Of drugs and entertainers. Saigon, Vietnam

Having to look for a job I went to the Australian Embassy. They were the major Commonwealth country involved in the war and I had always got on very well with them. I had a very pleasant interview with some fellow but the outcome was they could not employ me as I had now become a 'third country national'. I had heard the term but am still not exactly sure what it means. The Australian's interpretation was that the Vietnamese were the first as it was their country. All those countries giving outright support were second and those not pulling their weight were third. The United Kingdom evidently wasn't pulling it's weight. That I knew. At the best they were observers. As I had a British passport I was now a third country national.
There was also a general cutbackof personnel at this time and an excess of people looking for work. With Decca we had been rather privileged and Jim and I went round a number of companies without success. As I needed something very quickly because of my short term visa I took a job with some people who were promoting entertainment for the troops. My job was to go around the country visiting the US bases pushing these rather third rate entertainers. I had never done anything like it before but I was at ease with the army and used to travelling around the country. I flew up to Qui Nhon, Nha Trang etc. Once I drove from Nha Trang down to Phan Rang. The coastal road was much more secure than some I had known, but the vehicle I drove had a petrol leak and was none too safe.
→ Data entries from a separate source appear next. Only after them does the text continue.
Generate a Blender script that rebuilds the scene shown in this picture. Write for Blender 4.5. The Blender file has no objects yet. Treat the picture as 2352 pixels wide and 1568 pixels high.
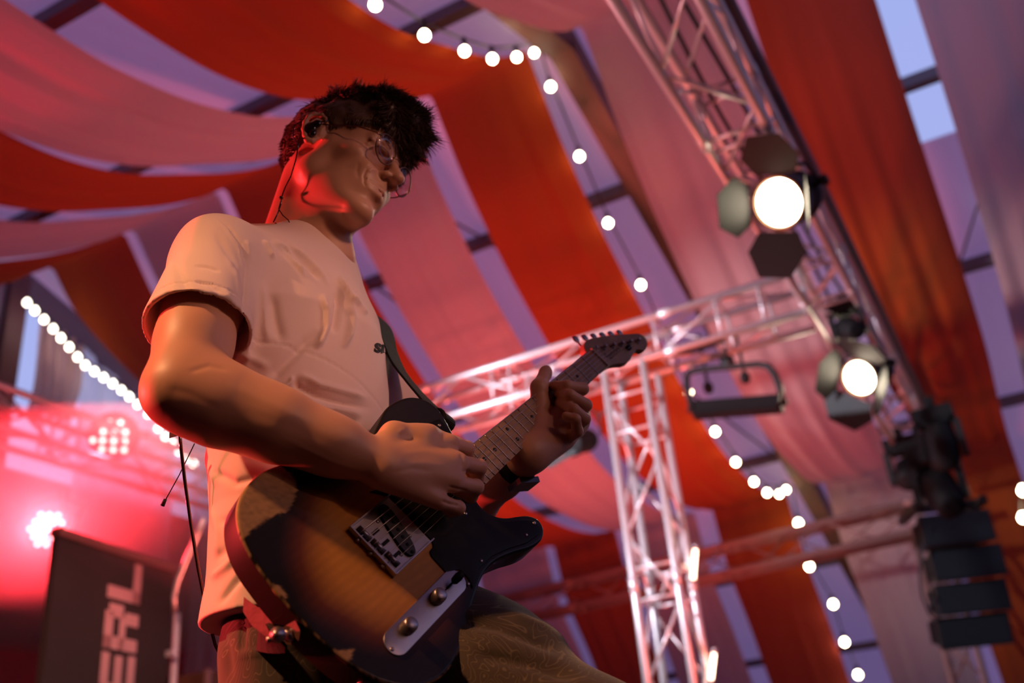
import bpy, bmesh, math, random
import numpy as np
from mathutils import Vector, Matrix
random.seed(7); rng = np.random.default_rng(7)
scene = bpy.context.scene
COL = scene.collection

# ------------------------------------------------------------------ camera
F_PX, CX, CY = 2287.0, 1176.0, 784.0
def _n(v):
    v = np.array(v, float); return v/np.linalg.norm(v)
_up = _n([721-CX, CY+3877, -F_PX])                 # world up, seen in camera axes
_e = np.array([2530-CX, CY-1772, -F_PX]); _e = _n(_e-_up*np.dot(_e, _up))
RW = np.stack([np.cross(_e, _up), _e, _up])        # world = RW @ camera axes
CAM = np.array([0.0, 0.0, 0.68])
cam_d = bpy.data.cameras.new('camera'); cam = bpy.data.objects.new('camera', cam_d); COL.objects.link(cam)
cam_d.sensor_width = 36.0; cam_d.lens = F_PX/2352*36.0; cam_d.clip_end = 200
M = Matrix([list(RW[0]), list(RW[1]), list(RW[2])]).to_4x4(); M.translation = Vector(CAM)
cam.matrix_world = M
cam_d.dof.use_dof = True; cam_d.dof.focus_distance = 1.38; cam_d.dof.aperture_fstop = 2.9
scene.camera = cam
def ray(px, py): return RW @ np.array([(px-CX)/F_PX, -(py-CY)/F_PX, -1.0])
def at(px, py, d): return CAM + ray(px, py)*d
def onX(px, py, x): r = ray(px, py); return CAM + r*((x-CAM[0])/r[0])
def onY(px, py, y): r = ray(px, py); return CAM + r*((y-CAM[1])/r[1])
def onZ(px, py, z): r = ray(px, py); return CAM + r*((z-CAM[2])/r[2])
def proj(P):
    c = (np.asarray(P)-CAM) @ RW
    return np.stack([CX+F_PX*c[..., 0]/-c[..., 2], CY-F_PX*c[..., 1]/-c[..., 2], -c[..., 2]], -1)

# ------------------------------------------------------------------ world and view
scene.view_settings.view_transform = 'Standard'; scene.view_settings.look = 'None'
scene.view_settings.gamma = 1.0; scene.view_settings.use_curve_mapping = False
scene.view_settings.exposure = 0.0
w = bpy.data.worlds.new('dusk_sky'); scene.world = w; w.use_nodes = True
nt = w.node_tree; bg = nt.nodes['Background']
tc = nt.nodes.new('ShaderNodeTexCoord'); sx = nt.nodes.new('ShaderNodeSeparateXYZ'); rp = nt.nodes.new('ShaderNodeValToRGB')
nt.links.new(tc.outputs['Generated'], sx.inputs[0]); nt.links.new(sx.outputs['Z'], rp.inputs[0]); nt.links.new(rp.outputs[0], bg.inputs[0])
rp.color_ramp.elements[0].position = 0.0; rp.color_ramp.elements[0].color = (0.46, 0.48, 0.86, 1)
rp.color_ramp.elements[1].position = 0.9; rp.color_ramp.elements[1].color = (0.33, 0.42, 0.86, 1)
bg.inputs[1].default_value = 1.0

# ------------------------------------------------------------------ stage and house lights (outside the frame), plus added fill lamps
def lamp(kind, name, loc, target, energy, color, size=0.3, angle=60, blend=0.6):
    d = bpy.data.lights.new(name, kind); d.energy = energy; d.color = color
    if kind == 'AREA': d.shape = 'DISK'; d.size = size
    else: d.shadow_soft_size = size
    if kind == 'SPOT': d.spot_size = math.radians(angle); d.spot_blend = blend
    o = bpy.data.objects.new(name, d); COL.objects.link(o); o.location = Vector(loc)
    if target is not None:
        o.rotation_euler = (Vector(target)-Vector(loc)).to_track_quat('-Z', 'Y').to_euler()
    return o
lamp('SPOT', 'amber_side_light', (-1.9, -1.4, 3.65), (-0.92, 0.73, 1.265), 830, (1.0, 0.43, 0.19), 0.09, 11.4, 0.7)
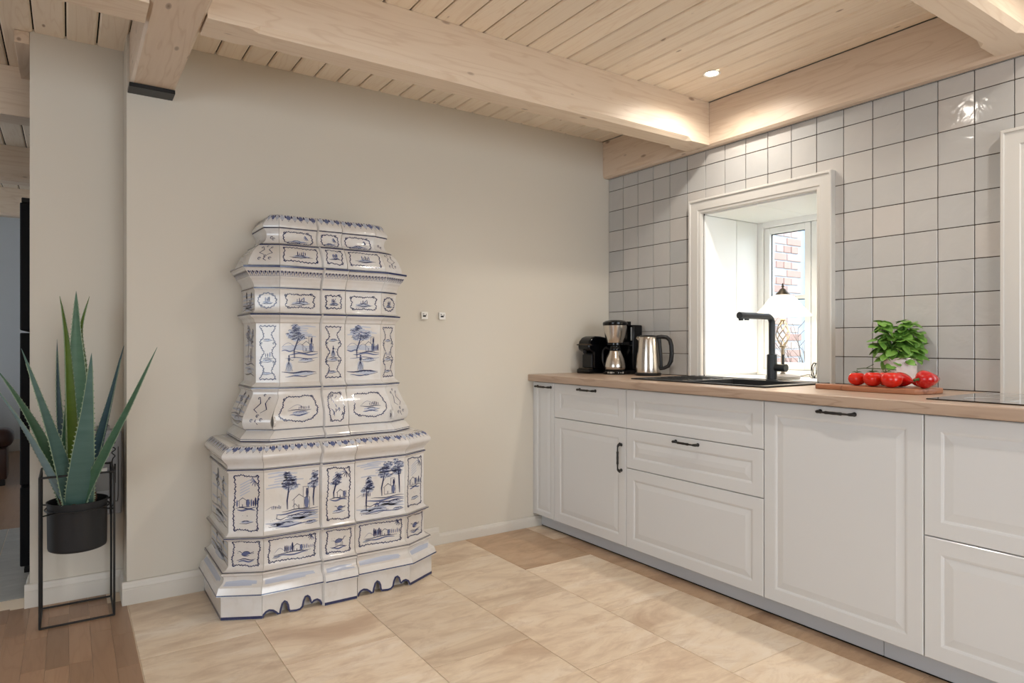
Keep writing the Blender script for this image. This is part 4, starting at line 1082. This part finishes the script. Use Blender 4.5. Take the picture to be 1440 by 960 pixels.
# tomatoes
def tomato_mesh(name, parent, sx=1):
    r_ = .034; prof = []
    for i in range(15):
        a = -HP+math.pi*i/14; rr = r_*math.cos(a)*1.0; zz = .029*math.sin(a)
        if i > 11: zz -= .004*(i-11)*.6
        prof.append((max(rr, .0), zz+.029))
    q = MB(); q.lathe(prof, n=28, wob=lambda a, i: 1+.022*math.cos(5*a)*math.sin(math.pi*i/14)); return q.build(name, 'tomato_red', parent, local=True, smooth=80)
def calyx(parent, stalk):
    q = MB()
    for k in range(5):
        a = 6.283*k/5; q.tube([(0, 0, .0535), (.010*math.cos(a), .010*math.sin(a), .058), (.020*math.cos(a), .020*math.sin(a), .056)], [.0016, .0018, .0004], 5)
    q.tube([(0, 0, .053), (.002, 0, .064)]+([(.006, -.006, .080)] if stalk else []), .0016, 6)
    return q.build('calyx', 'vine_green', parent, local=True)
toms = [(2.625, 1.415, 'leftmost tomato on the chopping board with a green stalk end', .96, 0), (2.612, 1.345, 'second tomato from the left on the board with upright stalk', 1.05, 0),
        (2.600, 1.268, 'third tomato from the left, largest at the front of the board', 1.10, 0), (2.700, 1.340, 'tomato half hidden behind the largest front tomato', 1.0, 0), (2.718, 1.405, 'tomato at the back of the board behind the second tomato', .95, 0)]
for i, (x_, y_, lb, s_, st_) in enumerate(toms):
    t = thing('tomato', lb, 'tomato', (x_, y_, BZ), 'tomatoes on the chopping board', rz=i*1.3); t.scale = (s_, s_, s_)
    tomato_mesh('fruit', t)
    if i != 2: calyx(t, st_)
q = MB(); q.tube([(2.625, 1.415, BZ+.066), (2.62, 1.38, BZ+.071), (2.612, 1.345, BZ+.070), (2.64, 1.30, BZ+.070), (2.66, 1.28, BZ+.066)], .0016, 6)
q.tube([(2.62, 1.375, BZ+.071), (2.60, 1.335, BZ+.088)], [.0016, .001], 6); o = q.build('vine_stem', 'vine_green'); tag(o, 'thin green vine stem lying across the tops of the tomatoes', 'stem')
# pointed red peppers
def pepper(x_, y_, ang, tilt, label, L=.085, r_=.031):
    t = thing('red_pepper', label, 'pepper', (x_, y_, BZ), 'pointed red peppers on the chopping board')
    q = MB(); prof = [(0, -.004), (.008, -.007), (.015, -.004), (.024, .004), (.031, .018), (.030, .032), (.024, .050), (.016, .066), (.008, .079), (.003, .085), (0, .086)]
    q.lathe([(a*r_/.031, b*L/.086) for a, b in prof], n=28, wob=lambda a, i: 1+.07*math.cos(3*a)*(1 if 1 < i < 7 else .3))
    d = Vector((math.cos(ang)*math.cos(tilt), math.sin(ang)*math.cos(tilt), math.sin(tilt))); rot = Vector((0,0,1)).rotation_difference(d).to_matrix()
    vs = [rot @ Vector(v_) for v_ in q.v]; zmin = min(v_.z for v_ in vs); q.v = [(v_.x, v_.y, v_.z-zmin) for v_ in vs]
    q.build('fruit', 'pepper_red', t, local=True, smooth=80)
    q2 = MB(); pts = [Vector((0, 0, .0)), Vector((.0, .0, -.014)), Vector((.004, .0, -.024))]; q2.tube([rot @ p_ - Vector((0, 0, zmin)) for p_ in pts], [.008, .0045, .005], 10)
    q2.build('stalk', 'vine_green', t, local=True, smooth=60)
pepper(2.682, 1.292, math.radians(246), -.10, 'pointed red pepper lying tip forward beside the tomatoes', .088, .029)
pepper(2.618, 1.176, math.radians(-20), .0, 'red pepper at the right end of the board showing its green stalk', .092, .034)
pepper(2.752, 1.225, math.radians(150), .0, 'small red pepper half hidden behind the stalk end pepper', .05, .020)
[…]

The morale of the US army was starting to deteriorate. I had been accustomed to working with long service regulars. These people would always grumble as all soldiers do. They were a heavy drinking lot but they knew their job. There was now a lot of drug taking amongst the draftees. A soldier out on patrol in need of a fix rather complicated things. I heard a story at one place I visited of a patrol of ten men who retired to a hut to smoke their marijuana who were all wiped out by the Vietcong. I had once left my pipe in a bunker during an attack and when I went back to look for it in the morning I found somebody had used it to smoke some drug. I threw it away. I've never smoked or taken any drug in my life. I missed out on the hippy generation. Hanz told me he had tried opium once out of curiosity but he felt so rotten afterwards he never took it again. Anyway both Hanz and I enjoyed life too much to need it. I've still got an opium pipe I bought. I knew a few people who used them. If a few beers couldn't cure a problem a bottle of whisky could. There was a mutiny at the main military prison near Bien Hoa, where for some days the guards could not enter. They threw cartons of rations over the fence but did not intervene. The military police habit of locking drunken soldiers up in containers until they sobered up seemed a little harsh.